Mumbai: Shares of Tata Consultancy Services Ltd (TCS) witnessed sharp selling pressure on Tuesday, falling 3.82% to ₹2,574, down ₹102.30 during intraday trade. The decline wiped out over ₹100 per share in a single session, reflecting renewed weakness in frontline IT counters.
The stock opened on a soft note and remained under pressure throughout the trading session, slipping from levels near ₹2,676 to hover around the ₹2,580 mark before closing lower. Intraday charts indicated sustained selling with no meaningful recovery attempts, suggesting bearish sentiment dominating the counter.
Volume Spike Signals Institutional Activity
Trading volumes remained elevated at over 47.47 lakh shares, pointing toward possible institutional participation in the sell-off. Market participants indicated that continued caution in global IT spending and valuation concerns could be weighing on investor sentiment.

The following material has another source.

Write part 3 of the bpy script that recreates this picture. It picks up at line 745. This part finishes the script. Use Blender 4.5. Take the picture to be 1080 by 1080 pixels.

Broader IT Weakness Adds to Pressure
The decline in TCS comes amid cautious trends in the IT sector, where investors remain watchful of global macroeconomic cues, client discretionary spending, and margin outlooks. Any slowdown in large deal wins or commentary around revenue guidance tends to amplify volatility in heavyweight stocks like TCS.
Technical Outlook
From a technical standpoint, the stock appears to have slipped below short-term support levels, increasing the risk of further downside if selling persists. Analysts suggest immediate support may emerge near the ₹2,540–₹2,550 zone, while resistance is seen around ₹2,650.
Investor Takeaway
While long-term fundamentals of TCS remain intact given its strong operating cash flows and consistent profitability, near-term price action indicates caution. Investors may monitor global cues, quarterly commentary, and sectoral momentum before taking fresh positions.